Saturday, December 3, 2016

Allied

 Allied, 2016
Directed by Robert Zemeckis, 124 minutes
Brad Pitt, Marion Cotillard, Lizzy Caplan, Matthew Goode

Half spy-action-film, half love-story, the only thing Zemeckis does well here is romanticize.

Brad Pitt is as engaging as a sandbag playing Max Vatan, a well-greased Canadian RAF pilot on a classified mission in WWII Casablanca. Enter the slightly more intriguing Marianne Beauséjour (Marion Cotillard). She’s his French-resistance-fighting partner, masquerading as his wife and donned in silks and smiles, with a twinkle in her eye.

They set about ‘testing’ one another as they prepare for their suicide mission to assassinate a Nazi official. So far the movie hasn’t committed too many sins outside of a bad CGI parachute landing.

Vatan and Beauséjour decide to spend their last night out in the dunes. The night ends in car sex during a sand storm so claustrophobic our grimaces look like the ones on Pitt and Cotillard’s faces.
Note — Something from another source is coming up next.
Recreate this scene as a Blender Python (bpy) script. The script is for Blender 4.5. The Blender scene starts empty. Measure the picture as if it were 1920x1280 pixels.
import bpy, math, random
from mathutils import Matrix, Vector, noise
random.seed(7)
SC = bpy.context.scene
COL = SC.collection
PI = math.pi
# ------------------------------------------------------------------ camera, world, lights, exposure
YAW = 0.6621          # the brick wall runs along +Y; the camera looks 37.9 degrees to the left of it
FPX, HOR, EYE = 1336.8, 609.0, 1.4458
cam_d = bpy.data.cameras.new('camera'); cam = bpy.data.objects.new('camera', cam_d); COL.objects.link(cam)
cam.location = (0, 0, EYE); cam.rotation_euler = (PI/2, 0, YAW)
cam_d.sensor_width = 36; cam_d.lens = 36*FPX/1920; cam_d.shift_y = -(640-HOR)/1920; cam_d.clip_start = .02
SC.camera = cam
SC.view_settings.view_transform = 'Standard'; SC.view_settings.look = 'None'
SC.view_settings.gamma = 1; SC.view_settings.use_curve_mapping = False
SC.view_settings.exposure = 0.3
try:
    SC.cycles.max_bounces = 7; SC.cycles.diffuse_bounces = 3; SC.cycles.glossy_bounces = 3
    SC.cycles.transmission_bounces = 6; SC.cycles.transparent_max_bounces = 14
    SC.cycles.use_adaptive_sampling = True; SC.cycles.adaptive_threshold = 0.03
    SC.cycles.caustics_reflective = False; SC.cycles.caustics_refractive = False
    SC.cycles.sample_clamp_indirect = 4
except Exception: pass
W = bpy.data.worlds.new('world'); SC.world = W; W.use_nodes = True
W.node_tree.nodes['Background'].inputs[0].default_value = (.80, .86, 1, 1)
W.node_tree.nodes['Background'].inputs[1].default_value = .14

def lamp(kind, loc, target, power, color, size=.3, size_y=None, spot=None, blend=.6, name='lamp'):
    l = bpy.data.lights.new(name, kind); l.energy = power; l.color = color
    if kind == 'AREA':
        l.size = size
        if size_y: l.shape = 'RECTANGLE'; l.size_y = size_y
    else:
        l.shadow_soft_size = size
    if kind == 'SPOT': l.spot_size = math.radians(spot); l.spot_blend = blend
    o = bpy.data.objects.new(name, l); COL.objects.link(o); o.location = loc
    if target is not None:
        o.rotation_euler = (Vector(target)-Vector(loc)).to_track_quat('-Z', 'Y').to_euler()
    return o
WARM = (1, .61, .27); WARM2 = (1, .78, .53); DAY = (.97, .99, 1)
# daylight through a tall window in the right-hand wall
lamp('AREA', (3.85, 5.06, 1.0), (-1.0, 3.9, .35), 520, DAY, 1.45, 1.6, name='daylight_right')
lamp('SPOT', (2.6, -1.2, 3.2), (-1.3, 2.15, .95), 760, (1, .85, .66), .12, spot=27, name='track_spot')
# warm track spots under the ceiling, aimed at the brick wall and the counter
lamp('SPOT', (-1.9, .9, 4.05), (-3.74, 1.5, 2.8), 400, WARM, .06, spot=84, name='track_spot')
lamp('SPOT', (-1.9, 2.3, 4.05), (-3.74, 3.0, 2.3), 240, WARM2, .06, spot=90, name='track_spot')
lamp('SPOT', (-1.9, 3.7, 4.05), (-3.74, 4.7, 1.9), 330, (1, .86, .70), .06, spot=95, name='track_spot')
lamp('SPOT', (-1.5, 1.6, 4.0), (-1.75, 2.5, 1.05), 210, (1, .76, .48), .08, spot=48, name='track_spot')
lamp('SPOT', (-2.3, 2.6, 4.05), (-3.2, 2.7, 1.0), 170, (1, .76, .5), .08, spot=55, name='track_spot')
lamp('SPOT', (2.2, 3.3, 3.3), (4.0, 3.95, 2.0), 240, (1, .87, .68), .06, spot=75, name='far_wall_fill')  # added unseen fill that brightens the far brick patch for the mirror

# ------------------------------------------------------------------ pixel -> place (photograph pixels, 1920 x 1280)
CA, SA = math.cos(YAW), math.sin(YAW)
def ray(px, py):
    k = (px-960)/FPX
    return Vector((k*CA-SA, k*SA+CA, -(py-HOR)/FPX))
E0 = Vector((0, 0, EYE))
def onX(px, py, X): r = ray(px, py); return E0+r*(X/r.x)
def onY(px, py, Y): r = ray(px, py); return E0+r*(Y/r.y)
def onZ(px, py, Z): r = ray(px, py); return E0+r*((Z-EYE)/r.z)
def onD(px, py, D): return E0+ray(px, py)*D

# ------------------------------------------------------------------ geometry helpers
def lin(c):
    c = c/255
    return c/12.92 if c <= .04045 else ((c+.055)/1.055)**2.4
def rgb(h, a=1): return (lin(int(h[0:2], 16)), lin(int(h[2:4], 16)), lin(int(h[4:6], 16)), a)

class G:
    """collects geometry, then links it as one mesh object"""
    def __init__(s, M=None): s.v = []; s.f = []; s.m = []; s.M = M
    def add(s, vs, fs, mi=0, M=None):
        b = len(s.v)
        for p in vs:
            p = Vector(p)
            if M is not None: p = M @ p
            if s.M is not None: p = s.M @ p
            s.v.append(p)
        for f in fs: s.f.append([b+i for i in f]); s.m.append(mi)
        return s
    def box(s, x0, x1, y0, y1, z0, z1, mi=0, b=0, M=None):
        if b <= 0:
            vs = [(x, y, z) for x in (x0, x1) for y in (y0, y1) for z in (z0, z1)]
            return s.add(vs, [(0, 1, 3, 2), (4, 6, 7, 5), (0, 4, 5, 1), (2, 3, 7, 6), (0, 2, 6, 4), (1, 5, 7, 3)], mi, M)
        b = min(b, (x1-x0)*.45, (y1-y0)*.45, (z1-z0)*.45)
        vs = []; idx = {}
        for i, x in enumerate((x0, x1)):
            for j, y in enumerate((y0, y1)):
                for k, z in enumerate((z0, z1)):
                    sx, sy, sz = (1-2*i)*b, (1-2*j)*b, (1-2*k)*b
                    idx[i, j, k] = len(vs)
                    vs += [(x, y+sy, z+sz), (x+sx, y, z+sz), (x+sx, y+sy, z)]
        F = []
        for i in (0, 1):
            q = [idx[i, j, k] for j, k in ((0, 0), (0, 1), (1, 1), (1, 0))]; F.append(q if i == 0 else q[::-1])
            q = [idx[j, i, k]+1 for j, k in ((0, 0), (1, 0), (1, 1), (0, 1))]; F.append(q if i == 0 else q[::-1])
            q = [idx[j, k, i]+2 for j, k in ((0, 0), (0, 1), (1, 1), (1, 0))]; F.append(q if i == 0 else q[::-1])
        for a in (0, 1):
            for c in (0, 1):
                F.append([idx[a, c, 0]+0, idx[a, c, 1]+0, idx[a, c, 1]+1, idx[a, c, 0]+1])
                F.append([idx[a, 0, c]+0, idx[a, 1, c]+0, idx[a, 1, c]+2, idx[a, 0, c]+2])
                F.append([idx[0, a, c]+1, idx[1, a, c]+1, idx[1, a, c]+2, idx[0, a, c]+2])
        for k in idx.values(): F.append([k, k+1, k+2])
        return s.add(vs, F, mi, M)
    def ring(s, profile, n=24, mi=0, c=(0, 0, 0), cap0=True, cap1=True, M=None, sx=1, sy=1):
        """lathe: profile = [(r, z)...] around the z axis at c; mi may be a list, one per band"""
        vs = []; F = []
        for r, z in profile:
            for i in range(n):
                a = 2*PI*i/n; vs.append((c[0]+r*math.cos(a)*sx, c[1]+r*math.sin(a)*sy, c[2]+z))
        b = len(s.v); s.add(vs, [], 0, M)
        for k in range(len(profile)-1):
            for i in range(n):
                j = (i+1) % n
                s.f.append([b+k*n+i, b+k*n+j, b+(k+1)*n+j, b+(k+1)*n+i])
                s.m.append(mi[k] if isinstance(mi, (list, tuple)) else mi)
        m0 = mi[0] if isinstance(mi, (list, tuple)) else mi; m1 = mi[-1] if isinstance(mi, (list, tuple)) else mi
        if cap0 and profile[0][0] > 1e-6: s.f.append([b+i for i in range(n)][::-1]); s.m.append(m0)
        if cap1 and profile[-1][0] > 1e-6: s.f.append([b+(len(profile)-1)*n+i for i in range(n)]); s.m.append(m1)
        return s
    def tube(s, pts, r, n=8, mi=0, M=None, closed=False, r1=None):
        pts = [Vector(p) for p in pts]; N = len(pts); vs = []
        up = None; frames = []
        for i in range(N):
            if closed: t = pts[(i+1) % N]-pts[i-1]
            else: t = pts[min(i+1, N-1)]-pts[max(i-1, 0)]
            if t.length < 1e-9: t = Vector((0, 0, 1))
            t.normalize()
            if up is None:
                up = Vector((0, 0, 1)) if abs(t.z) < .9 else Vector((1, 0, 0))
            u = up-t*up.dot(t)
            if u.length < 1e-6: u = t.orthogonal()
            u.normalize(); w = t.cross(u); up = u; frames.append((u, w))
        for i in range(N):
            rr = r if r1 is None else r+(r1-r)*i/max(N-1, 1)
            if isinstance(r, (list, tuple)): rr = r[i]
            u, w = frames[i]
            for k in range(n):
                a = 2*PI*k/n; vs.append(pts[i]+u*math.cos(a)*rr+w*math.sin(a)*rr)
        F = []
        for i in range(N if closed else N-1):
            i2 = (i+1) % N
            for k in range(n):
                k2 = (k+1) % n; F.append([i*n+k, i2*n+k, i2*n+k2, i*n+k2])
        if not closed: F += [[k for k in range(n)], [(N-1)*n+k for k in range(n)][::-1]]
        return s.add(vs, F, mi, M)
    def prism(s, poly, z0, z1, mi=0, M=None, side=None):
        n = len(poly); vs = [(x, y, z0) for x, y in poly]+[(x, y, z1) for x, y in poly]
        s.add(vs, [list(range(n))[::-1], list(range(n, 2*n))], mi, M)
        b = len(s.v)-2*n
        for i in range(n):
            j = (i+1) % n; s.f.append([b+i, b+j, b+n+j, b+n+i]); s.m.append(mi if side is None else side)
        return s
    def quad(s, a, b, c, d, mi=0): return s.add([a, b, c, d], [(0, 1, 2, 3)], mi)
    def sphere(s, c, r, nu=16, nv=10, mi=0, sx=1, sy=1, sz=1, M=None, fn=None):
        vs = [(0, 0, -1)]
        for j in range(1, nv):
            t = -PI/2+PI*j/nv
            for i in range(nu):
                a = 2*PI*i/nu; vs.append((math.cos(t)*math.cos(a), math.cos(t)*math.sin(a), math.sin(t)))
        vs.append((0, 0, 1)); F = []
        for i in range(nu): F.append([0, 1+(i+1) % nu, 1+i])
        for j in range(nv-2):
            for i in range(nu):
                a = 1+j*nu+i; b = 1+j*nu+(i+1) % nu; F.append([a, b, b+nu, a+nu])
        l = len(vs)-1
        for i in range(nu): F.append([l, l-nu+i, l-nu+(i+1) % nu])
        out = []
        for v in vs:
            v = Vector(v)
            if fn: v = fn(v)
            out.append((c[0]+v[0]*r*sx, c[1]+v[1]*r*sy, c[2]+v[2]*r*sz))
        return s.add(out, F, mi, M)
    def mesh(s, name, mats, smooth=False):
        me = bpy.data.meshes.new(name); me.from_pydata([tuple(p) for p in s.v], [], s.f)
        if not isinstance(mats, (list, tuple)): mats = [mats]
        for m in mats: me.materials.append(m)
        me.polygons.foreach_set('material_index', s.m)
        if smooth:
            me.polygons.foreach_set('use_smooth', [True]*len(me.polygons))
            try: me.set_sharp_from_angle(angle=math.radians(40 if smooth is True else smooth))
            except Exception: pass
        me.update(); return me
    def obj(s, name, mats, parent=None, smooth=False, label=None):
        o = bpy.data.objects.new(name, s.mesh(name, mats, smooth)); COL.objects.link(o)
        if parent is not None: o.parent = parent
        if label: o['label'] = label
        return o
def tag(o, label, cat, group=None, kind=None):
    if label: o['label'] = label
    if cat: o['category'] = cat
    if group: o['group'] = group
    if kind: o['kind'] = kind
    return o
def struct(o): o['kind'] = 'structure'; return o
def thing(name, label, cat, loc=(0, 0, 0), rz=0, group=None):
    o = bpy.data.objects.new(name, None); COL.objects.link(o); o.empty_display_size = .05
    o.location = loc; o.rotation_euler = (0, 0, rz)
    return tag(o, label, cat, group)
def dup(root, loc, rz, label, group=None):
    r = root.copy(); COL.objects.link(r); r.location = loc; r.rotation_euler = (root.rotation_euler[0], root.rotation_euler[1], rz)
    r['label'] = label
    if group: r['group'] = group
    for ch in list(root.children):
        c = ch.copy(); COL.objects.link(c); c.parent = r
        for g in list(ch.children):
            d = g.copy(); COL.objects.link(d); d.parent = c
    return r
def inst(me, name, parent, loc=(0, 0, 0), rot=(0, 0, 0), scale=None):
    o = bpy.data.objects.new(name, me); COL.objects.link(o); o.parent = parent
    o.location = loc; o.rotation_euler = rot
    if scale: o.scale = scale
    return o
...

The spy-lovers smarten up and head over to their dinner party to complete the mission. This is it, the big action sequence for the film, happening less than halfway through. It utilizes some good camera angles but Vatan and Beauséjour look so suspicious throughout we wonder how they ever managed to become spies.

Miraculously, they get away alive and having consummated their great love, move to London to get married for real and raise the daughter they conceived during their uncomfortable car sex.

Almost two years go by before British intelligence picks up chatter that points to Beauséjour being a planted German spy. Vatan kicks a chair and swears that love conquers all, his wife isn’t working for the Germans, blah blah blah. They set up a test to see if she’s the spy.

And the three days of the test last for-freaking-ever with cameos from characters whose purpose is only fleetingly explained.

One fulfilled dream and a letter later, Zemeckis is trying too hard to save his abominable plot line. The score breathes a little bit of life into this otherwise lack-luster film with a touching theme and ‘Sing Sing Sing’ to back it up.

The whole two hours are summed up in the opening sequence, fading to the word “lie” in the title. Like how Zemeckis lied to us and told us this was going to be a thrilling-action-spy intrigue.